Saturday, August 2, 2014

ODE

On this blog  see also Keatsian Ode.

       The ode is thought of  today as simply as a poem of praise, in any form, of any length.  The ode, however, has a long and complicated history.  As mentioned in the discussion of  elegy, the general tendency over time has been to simplify poetic formats.
      Because a challenge in Keatsian ode format is coming up soon in the Poetry Society of Tennessee, it is discussed here early.  The Keatsian or English Ode is:

  • metered (essentially iambic pentameter) 
  • stanzaic, composed in 10-line stanzas, 3 to 8 of them.
  • rhymed, opening with a Sicilian quatrain (rhyme abab) and continuing with an Italian sestet (rhyme cdecde).
  • tranquil or contemplative in mood / tone.
       John Keats, English Poet, 1785-1821, wrote a lot of odes.  Below are some sample stanzas from a  Keatsian ode, "Ode to a Nightinggale.". Note that the stanza has 10 lines, rhyme as described above, iambic pentameter meter except for line 8, which is iambic trimeter.



Stanza 1:
My heart aches, and a drowsy numbness pains
---- My sense, as though of hemlock I had drunk,
Or emptied some dull opiate to the drains
---- One minute past, and Lethe-wards had sunk:
'Tis not through envy of thy happy lot,
---- But being too happy in thine happiness,--
-------- That thou, light-winged Dryad of the trees
----------- In some melodious plot 
-Of beechen green, and shadows numberless,
-----Singest of summer in full-throated ease. 

Stanza 5: 
I cannot see what flowers are at my feet,
     Nor what soft incense hangs upon the boughs
But, in embalmed darkness, guess each sweet
     Wherewith the seasonable month endows
The grass, the thicket, and the fruit-tree wild; 
      White hawthorn, and the pastoral eglantine; 
            Fast fading violets cover'd up in leaves; 
                 And mid-May's eldest child. 
The coming musk-rose, full of dewy wine,
     The murmurous haunt of flies on summer eves. 

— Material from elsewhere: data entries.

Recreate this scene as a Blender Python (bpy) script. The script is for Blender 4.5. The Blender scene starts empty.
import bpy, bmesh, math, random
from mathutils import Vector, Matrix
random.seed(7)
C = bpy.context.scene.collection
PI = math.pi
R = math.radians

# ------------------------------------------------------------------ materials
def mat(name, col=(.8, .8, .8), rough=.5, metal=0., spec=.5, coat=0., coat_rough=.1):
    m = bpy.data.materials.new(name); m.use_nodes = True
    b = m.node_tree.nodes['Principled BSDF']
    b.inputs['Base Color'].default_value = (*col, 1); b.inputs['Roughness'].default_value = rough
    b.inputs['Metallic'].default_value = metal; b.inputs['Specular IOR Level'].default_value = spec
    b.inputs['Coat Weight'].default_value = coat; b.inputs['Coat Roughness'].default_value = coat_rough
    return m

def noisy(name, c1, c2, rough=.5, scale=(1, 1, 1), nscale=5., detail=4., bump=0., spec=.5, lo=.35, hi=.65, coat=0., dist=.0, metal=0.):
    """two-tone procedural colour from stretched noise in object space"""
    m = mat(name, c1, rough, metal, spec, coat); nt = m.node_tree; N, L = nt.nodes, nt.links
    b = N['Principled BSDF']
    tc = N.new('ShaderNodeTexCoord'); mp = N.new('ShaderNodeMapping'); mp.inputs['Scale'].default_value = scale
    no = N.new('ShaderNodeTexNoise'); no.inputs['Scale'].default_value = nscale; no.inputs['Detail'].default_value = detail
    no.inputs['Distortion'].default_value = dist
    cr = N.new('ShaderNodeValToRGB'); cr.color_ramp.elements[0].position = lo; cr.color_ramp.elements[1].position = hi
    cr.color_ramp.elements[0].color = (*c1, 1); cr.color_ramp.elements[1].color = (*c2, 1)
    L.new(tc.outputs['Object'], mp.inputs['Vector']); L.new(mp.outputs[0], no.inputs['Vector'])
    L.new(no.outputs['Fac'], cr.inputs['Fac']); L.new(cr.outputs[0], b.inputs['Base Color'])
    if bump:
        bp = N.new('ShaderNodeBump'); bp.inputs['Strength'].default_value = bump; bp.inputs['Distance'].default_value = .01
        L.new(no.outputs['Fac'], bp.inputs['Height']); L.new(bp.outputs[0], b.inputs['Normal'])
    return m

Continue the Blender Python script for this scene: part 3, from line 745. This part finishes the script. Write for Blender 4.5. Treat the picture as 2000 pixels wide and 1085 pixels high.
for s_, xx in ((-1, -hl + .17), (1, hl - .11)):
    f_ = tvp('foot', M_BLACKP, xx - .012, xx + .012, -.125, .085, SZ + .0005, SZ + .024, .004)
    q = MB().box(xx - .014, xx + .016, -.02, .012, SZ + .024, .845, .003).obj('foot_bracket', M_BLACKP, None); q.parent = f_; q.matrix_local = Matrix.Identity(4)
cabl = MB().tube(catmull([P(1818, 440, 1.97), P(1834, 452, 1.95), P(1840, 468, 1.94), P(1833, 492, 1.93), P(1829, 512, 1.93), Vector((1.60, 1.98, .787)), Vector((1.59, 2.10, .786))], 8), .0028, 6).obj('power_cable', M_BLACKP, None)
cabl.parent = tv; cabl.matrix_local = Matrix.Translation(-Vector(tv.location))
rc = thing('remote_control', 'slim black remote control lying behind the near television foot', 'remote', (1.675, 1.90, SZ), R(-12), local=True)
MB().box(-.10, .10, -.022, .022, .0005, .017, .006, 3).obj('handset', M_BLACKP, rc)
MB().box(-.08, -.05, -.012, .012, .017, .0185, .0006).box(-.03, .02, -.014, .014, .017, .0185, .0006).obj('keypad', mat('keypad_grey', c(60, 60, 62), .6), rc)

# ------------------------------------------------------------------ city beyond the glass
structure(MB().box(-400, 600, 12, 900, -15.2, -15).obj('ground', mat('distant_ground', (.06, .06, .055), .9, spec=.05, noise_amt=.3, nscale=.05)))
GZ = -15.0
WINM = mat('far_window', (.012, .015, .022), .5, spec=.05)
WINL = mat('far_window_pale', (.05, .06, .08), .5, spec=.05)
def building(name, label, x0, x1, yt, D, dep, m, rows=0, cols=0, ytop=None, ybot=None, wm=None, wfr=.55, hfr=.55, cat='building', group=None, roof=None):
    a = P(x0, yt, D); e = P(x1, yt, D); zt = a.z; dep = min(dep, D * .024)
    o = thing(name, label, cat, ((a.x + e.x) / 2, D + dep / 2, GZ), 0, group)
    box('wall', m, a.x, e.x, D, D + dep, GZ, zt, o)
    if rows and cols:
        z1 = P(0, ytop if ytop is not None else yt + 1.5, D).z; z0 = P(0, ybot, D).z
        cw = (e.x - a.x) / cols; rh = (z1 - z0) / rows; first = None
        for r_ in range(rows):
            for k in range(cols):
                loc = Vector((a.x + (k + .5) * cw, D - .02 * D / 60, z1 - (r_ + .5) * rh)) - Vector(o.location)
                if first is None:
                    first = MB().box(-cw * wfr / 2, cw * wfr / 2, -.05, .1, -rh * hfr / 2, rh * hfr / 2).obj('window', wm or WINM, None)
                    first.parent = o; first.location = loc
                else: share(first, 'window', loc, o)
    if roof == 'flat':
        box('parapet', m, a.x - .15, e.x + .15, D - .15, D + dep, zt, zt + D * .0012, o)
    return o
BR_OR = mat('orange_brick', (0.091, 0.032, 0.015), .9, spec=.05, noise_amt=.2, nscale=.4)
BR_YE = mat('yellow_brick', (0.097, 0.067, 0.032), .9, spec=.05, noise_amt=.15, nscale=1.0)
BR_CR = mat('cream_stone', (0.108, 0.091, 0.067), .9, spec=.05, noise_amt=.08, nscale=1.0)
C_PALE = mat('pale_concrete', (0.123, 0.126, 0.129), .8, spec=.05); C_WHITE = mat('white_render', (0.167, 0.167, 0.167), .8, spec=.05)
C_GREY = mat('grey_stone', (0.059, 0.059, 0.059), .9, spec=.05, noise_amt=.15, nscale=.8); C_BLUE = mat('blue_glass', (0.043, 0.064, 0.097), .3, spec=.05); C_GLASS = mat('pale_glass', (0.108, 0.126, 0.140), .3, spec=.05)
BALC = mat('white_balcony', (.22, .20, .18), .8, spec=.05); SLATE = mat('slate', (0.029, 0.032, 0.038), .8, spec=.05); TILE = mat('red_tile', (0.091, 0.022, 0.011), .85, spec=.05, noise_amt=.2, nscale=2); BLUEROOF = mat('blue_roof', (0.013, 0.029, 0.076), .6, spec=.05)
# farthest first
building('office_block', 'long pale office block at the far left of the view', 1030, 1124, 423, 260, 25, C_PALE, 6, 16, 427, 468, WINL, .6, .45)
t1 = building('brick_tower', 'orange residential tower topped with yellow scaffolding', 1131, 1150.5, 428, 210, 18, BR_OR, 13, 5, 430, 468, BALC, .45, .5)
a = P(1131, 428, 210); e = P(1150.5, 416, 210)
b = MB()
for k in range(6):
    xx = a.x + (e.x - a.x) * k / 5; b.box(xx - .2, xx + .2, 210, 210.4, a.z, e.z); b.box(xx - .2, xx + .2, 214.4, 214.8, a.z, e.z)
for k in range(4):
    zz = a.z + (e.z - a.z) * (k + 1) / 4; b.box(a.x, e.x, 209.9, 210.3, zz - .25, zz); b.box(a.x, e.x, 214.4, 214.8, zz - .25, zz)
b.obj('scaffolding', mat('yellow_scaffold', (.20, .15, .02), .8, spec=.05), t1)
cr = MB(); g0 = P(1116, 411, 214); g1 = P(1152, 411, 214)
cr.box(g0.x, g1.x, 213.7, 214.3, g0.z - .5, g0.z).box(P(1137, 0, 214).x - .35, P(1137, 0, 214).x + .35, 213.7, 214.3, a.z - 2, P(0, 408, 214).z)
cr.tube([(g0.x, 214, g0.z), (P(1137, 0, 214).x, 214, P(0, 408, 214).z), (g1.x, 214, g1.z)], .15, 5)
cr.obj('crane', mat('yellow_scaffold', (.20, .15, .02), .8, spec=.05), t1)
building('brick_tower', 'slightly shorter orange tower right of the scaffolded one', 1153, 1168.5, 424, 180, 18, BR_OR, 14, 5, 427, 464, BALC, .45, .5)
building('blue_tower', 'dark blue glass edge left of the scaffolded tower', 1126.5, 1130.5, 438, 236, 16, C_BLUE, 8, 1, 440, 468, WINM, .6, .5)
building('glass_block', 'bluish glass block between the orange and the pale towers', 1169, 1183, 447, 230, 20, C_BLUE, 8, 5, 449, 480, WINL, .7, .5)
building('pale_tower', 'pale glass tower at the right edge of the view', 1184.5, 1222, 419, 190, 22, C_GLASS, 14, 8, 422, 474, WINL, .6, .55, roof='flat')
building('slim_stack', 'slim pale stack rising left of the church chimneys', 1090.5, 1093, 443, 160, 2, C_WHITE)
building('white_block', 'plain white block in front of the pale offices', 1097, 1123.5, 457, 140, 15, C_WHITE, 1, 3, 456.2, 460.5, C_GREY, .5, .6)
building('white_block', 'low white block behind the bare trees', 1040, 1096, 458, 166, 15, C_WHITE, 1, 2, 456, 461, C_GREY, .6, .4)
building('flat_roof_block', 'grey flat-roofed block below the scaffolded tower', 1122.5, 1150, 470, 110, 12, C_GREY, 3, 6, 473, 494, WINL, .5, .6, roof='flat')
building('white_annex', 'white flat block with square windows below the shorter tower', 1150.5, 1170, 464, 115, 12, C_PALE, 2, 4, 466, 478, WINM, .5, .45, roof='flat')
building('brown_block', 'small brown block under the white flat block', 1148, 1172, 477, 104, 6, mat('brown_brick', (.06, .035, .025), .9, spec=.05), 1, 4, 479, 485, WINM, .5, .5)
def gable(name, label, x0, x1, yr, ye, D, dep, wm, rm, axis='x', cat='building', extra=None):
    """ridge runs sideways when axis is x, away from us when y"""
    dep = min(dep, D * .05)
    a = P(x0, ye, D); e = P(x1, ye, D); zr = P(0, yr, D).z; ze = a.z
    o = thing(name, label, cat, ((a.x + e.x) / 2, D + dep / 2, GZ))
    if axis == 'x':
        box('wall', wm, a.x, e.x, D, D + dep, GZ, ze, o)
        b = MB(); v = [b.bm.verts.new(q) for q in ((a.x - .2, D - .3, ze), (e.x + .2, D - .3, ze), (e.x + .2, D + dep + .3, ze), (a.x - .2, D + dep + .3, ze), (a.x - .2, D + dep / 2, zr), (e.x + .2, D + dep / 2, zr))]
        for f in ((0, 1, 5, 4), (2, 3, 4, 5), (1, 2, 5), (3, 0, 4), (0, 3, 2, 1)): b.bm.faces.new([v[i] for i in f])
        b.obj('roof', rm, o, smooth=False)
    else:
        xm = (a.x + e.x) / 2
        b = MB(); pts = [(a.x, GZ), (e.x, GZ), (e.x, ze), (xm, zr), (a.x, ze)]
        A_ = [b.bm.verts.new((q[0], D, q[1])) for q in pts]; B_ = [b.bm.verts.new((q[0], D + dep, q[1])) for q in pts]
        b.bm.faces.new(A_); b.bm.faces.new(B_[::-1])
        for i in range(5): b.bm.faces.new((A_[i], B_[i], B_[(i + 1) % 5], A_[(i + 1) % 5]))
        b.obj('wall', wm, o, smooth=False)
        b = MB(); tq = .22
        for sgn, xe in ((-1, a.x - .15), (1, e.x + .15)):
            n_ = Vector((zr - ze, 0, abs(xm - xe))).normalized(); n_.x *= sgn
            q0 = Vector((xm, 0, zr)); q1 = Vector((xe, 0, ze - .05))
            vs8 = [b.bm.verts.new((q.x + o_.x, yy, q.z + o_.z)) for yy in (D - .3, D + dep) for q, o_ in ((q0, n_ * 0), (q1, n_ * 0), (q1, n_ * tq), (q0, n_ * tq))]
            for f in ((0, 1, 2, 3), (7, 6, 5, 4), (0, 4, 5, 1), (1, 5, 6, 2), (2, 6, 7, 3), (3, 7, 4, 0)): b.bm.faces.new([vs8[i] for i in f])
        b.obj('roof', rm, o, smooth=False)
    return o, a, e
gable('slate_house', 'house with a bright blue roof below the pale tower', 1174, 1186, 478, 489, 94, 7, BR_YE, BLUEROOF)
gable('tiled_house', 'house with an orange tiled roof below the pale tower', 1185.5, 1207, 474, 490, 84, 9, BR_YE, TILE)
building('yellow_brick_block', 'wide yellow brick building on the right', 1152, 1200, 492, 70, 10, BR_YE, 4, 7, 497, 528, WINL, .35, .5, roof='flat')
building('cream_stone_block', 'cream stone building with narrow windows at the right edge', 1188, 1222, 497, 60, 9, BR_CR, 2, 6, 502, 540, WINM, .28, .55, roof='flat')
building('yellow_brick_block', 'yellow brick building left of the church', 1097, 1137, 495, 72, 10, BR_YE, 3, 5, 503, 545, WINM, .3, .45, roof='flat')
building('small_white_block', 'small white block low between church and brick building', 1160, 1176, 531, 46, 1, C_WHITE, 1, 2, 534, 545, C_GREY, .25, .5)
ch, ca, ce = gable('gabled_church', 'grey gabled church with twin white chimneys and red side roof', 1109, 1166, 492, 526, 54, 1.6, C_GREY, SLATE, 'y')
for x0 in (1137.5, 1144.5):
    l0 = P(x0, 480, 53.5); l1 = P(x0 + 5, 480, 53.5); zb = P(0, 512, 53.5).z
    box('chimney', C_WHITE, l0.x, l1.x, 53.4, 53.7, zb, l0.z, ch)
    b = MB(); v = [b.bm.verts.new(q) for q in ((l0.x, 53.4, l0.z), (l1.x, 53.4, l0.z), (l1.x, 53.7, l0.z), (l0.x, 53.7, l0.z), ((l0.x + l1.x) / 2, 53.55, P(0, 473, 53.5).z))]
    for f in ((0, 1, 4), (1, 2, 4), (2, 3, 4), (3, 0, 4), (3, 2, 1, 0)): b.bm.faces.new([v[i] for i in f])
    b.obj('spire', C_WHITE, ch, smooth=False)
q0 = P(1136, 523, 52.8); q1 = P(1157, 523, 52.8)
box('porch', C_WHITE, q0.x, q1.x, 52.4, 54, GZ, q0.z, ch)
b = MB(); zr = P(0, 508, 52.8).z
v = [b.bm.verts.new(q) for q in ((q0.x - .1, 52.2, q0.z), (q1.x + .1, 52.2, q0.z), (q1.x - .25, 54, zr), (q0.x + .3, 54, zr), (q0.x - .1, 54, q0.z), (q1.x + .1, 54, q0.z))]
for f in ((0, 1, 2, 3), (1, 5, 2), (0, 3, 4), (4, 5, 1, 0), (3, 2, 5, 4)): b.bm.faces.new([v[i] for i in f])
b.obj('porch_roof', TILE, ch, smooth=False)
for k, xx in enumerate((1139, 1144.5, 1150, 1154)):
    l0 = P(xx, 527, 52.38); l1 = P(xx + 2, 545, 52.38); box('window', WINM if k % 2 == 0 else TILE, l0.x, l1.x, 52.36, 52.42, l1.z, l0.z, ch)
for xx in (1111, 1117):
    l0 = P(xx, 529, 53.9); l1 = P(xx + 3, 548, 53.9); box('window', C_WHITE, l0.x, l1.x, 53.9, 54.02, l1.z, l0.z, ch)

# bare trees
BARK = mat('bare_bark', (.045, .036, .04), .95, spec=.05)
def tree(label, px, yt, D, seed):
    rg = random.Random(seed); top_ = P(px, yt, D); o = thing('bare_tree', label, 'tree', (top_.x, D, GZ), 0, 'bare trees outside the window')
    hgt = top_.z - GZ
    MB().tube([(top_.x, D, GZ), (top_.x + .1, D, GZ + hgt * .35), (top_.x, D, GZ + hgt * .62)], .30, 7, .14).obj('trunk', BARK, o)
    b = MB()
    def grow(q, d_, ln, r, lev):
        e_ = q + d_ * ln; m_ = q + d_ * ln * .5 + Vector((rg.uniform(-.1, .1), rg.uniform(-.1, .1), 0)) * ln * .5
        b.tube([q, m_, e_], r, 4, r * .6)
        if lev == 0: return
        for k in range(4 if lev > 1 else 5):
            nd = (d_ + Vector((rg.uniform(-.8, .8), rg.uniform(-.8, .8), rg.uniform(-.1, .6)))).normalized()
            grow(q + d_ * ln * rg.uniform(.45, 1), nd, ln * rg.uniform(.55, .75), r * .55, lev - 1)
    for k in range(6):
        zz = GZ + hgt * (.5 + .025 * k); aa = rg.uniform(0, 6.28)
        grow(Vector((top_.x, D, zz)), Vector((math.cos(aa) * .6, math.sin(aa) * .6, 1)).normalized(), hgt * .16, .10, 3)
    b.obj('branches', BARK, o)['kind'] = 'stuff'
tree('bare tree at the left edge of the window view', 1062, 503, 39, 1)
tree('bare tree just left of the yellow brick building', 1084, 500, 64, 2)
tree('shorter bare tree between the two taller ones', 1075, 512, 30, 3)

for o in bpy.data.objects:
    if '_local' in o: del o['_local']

Note: You might want to look at the total poem, which contains 8 stanzas.  It is contained in most English Lit anthologies. 

                                       **********                      **********                ************

     The formal ode contains three parts:  the strophe, antistrophe, and epode.  These represent the movement of singers in a Greek chorus, up one side and down the other, and then standing still to deliver the conclusion.  The movement itself was equivalent to the rise and fall of emotional power.

     Three types of odes are recognized:  the Pindaric or regular, the homostrophic, and the irregular.    The three parts named above are well demonstrated in the Pindaric ode.  The strophe and antistrophe are alike in form, and the epode different.  The first two contain any number of metered lines.  The meter is the same in each, but the rhyme schemes differ. Still another rhyme is contained in the epode or concluding portion of the Pindaric ode.

      The homostrophic ode is a one-stanza structure, which may vary greatly from poem to poem.  An example is "Ode to France" by S.T. Coleridge.

      The irregular form offers greatest poetic license and freedom of expression, and for that reason is the popular form today.  The stanzas display no fixed pattern; line lengths vary; line count varies from stanza to stanza; etc.  The rhythm quickens and slackens according to the mood of the poet and the emotional intensity. An example is Wm. Wordsworth's "Intimations of Immortality."

      In studying the ode, a complicated form, one comes across many terms needing definition.

Horatian ode:  Short lyrical poem written in stanzas of 2 or 4 lines like Latin poet Horace, whose odes are intimate and reflective. They are often addressed to a friend and deal with friendship, love and poetry.

Epinicion ode:  A song of triumph or a choral lyric ode to honor a victor in war or in the Hellenic games.  It was used to celebrate the victor's triumphal return to the city. With no fixed form, the poem's subject matter centers around the victor and the occasion of his success. It may also mention other victorious family members, or compliment the victor's trainer.  


EXAMPLES:
1) "Ode to a Grecian Urn" by John Keats
2) "Ode to the West Wind" by Percy B. Shelley
3) "Ode on the Death of a Favorite Cat" by Thomas Gray
4) "Intimations of Immortality" by William Wordsworth
5) "Ode to the Confederate Dead"  by Allen Tate


Note: The shortest of the examples is probably Gray's cat poem, which contains 7 stanzas of 6 lines (42 lines).